The problem with the analogy is that although the universes may be parallel, they are imbalanced. The Moho-zone offers a changing perspective almost everyday, a pick-and-mix lifestyle that is varied and unpredictable. In comparison, the charms of home can seem drearily familiar and workaday. Furthermore, because you are a native speaker and the culture is familiar, you really do understand what is going on, and quite often that is infuriating. The blissful ignorance of being a foreigner, despite moments of confusion and bewilderment, offers a simpler existence. No wonder Buddhists see non-attachment as a necessary precursor to enlightenment, the emotional burden of belonging can be soul destroying . Leonard Cohen in 'Famous Blue Raincoat' pondered if his 'brother' ever 'got clear'. Do any of us? The only sense of belonging'that means anything to me is to the people I love - places and possessions, not so much. Maybe I do feel attachment to some of the stuff I have written, but in truth, what existence does the written word have other than in the mind of the reader?
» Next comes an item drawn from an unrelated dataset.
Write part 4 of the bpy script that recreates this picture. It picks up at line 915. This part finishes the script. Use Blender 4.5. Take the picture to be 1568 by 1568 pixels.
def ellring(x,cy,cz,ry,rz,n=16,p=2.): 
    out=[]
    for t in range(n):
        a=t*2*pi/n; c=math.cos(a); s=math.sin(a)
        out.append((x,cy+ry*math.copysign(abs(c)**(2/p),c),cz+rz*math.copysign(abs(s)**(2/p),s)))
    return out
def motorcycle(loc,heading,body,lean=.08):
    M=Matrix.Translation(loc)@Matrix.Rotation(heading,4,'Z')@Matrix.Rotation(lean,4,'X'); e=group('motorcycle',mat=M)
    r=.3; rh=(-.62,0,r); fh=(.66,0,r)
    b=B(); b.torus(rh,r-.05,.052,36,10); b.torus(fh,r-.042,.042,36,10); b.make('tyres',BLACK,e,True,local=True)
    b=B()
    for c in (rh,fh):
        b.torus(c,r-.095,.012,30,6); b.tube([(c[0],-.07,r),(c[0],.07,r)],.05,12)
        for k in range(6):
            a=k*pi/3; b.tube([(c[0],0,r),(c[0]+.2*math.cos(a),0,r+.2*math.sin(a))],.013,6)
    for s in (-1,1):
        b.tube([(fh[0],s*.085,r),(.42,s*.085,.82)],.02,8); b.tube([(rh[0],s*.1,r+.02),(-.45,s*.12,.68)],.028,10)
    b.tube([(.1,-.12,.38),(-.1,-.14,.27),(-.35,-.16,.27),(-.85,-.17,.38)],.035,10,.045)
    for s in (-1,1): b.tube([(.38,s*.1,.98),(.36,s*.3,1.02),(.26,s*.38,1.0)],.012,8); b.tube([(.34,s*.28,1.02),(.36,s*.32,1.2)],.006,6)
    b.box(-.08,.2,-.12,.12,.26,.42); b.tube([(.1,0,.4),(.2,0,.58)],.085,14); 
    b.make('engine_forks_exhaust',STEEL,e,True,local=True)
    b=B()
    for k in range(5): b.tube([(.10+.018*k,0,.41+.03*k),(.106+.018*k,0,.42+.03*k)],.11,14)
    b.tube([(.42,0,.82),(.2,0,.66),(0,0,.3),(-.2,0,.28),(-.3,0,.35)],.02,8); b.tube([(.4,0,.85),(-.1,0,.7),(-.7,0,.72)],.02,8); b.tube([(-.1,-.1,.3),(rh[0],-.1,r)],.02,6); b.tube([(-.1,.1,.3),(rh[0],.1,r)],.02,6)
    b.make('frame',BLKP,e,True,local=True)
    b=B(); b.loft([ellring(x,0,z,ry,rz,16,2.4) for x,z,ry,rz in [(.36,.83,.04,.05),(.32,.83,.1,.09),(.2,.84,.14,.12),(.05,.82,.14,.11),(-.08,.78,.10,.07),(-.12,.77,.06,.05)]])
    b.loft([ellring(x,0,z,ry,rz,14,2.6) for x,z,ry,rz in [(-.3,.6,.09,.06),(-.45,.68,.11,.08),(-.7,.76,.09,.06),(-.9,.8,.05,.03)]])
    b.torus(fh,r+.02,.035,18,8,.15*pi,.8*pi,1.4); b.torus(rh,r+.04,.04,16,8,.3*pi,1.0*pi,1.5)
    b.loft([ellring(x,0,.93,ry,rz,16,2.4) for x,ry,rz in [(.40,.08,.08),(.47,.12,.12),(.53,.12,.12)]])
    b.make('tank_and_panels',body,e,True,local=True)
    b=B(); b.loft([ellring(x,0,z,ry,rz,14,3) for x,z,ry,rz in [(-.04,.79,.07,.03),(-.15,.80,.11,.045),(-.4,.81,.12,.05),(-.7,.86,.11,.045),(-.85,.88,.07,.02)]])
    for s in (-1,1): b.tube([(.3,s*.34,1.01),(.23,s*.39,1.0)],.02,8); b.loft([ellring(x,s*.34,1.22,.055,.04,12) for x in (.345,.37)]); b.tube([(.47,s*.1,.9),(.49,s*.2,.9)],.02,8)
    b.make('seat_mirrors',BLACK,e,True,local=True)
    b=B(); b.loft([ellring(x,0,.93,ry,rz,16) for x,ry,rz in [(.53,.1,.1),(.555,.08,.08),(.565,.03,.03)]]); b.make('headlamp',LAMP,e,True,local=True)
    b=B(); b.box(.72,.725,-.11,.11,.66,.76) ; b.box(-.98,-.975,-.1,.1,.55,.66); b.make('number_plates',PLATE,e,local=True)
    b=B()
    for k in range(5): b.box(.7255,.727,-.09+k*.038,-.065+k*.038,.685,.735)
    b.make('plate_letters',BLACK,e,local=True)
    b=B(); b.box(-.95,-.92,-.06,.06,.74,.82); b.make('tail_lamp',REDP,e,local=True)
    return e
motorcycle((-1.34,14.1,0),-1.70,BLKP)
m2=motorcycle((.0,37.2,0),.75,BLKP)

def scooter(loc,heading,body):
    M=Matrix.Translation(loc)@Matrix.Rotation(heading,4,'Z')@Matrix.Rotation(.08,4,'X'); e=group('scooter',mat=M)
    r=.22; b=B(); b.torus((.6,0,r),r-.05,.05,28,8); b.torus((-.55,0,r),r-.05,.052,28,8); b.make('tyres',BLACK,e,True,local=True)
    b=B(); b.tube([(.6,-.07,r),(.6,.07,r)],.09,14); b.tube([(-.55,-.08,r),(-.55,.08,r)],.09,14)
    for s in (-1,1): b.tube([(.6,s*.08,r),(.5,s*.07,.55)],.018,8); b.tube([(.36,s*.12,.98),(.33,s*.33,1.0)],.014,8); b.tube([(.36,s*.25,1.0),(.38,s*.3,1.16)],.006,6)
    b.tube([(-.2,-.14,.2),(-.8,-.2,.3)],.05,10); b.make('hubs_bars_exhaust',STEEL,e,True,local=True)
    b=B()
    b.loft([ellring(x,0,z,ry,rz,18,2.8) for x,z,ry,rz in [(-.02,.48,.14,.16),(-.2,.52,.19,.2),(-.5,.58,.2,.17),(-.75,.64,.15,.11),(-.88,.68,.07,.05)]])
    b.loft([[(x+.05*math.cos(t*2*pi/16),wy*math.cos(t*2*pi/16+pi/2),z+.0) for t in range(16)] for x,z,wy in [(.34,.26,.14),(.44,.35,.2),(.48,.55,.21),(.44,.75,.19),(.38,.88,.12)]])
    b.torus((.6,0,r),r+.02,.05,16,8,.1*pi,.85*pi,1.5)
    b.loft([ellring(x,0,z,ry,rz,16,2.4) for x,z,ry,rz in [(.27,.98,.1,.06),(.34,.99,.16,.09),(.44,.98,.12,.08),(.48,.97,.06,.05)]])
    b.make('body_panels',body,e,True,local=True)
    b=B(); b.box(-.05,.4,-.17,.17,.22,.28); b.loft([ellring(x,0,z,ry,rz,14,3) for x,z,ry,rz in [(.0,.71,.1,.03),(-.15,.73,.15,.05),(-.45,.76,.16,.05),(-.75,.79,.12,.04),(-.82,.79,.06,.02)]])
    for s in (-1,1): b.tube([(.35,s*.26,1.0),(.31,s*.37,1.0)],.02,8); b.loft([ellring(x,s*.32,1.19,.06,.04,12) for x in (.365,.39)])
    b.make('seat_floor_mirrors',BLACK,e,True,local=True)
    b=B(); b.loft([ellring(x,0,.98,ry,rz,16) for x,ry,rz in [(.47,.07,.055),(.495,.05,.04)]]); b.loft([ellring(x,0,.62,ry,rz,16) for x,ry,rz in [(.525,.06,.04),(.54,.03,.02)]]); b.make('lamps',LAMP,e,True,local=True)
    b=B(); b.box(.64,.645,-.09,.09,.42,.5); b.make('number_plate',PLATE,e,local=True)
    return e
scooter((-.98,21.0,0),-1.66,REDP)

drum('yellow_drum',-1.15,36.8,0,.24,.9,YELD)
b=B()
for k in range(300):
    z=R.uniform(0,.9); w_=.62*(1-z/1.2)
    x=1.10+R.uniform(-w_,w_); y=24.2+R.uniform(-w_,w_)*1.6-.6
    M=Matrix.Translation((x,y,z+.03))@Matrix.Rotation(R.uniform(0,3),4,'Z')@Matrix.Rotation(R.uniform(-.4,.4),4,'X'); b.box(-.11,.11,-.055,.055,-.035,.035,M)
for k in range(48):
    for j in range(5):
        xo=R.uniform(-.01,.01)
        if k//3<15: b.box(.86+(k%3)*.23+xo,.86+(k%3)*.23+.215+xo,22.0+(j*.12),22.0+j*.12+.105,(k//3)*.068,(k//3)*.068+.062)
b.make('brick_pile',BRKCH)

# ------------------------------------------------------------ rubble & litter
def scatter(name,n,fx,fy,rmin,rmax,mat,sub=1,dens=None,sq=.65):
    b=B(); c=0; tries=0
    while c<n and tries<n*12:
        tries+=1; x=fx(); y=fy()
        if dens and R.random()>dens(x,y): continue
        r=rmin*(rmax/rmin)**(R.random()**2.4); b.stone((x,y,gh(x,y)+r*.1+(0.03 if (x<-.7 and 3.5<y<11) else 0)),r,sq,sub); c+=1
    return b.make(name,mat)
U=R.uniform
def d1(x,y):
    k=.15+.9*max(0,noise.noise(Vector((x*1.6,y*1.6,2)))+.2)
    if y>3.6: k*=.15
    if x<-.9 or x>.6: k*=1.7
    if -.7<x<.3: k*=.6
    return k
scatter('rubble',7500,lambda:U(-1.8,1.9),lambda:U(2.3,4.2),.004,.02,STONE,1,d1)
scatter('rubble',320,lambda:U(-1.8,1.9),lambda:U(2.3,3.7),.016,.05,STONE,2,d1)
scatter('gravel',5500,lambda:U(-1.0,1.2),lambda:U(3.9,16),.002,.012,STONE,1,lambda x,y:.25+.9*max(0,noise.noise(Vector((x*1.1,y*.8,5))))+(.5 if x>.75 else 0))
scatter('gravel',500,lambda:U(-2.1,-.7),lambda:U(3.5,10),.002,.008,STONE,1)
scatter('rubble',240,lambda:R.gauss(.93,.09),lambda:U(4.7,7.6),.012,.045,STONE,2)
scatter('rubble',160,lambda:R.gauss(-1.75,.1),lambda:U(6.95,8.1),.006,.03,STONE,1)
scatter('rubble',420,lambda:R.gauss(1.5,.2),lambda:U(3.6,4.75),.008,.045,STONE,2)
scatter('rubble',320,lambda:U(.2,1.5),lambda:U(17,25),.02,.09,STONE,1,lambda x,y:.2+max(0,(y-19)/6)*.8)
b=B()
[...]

In some ways it is nice to be part of an on-line group with a common interest. I suspect though, that Motorhome Adventures is more use to me, than I am to it. In fact having spent the last three weeks hanging out on the site I have decided that I have the potential to become an irritant, not exactly a fully blown troll, but a bit of an on-line pain in the arse. I really don't want to annoy people, so I have decided to limit my posts to motorhome widget talk, and sharing interesting places to visit. Once the talk goes beyond this, then my posts reveal a remarkable insensitivity to tone and register, as I weigh into unassuming chit-chat and banter hoping for lively debate. In the end, if you are graced with social ineptitude, then the best strategy is to hold your counsel. Face to face I manage OK, but on-line I misread the runes. I do find it really tricky to understand that my curiosity can be other peoples' tedium.

Enough! The itinerant life beckons once more. I've written most of the foregoing on the notes app on my iPhone as we are wafted southwards by Easyjet at 37,000 feet. Much of the time it has been cloudy, an ocean of cumulus with the odd snowy Alp glimpsed through gaps. Now we are descending through cloud, a grey fog, with a bit of turbulence, only a few minutes to landing. Soon, maybe, we will burst through the cover and find the Arno valley spread below. No, instead, we emerge to the west, flying a few thousand feet above a misty Ligurian sea. Up go the flaps. We bank above Livorno docks. They slip out of sight leaving a view of the grey rippled sea below. There is still snow on highest peaks of the Alpi Apuane to the north. Dropping now, slipping across Marina de Pisa's long sandy beaches, floating slowly over the littoral of umbrella pines, then skimming low across a chequerboard of fallow fields spread across the Arno's estuarial plain. Suddenly the runway - bumpity bumpity and we are down, now trundling towards the terminal, Maisy parked a couple of kilometres away. Goodbye, drab! Buongiorno Italia! A wall of heat greets us as we exit the terminal; next, a journey north though Spring on roads as yet untravelled. Moho zone magic!

Pisa airport - 10.45am -, 25 degrees - magic!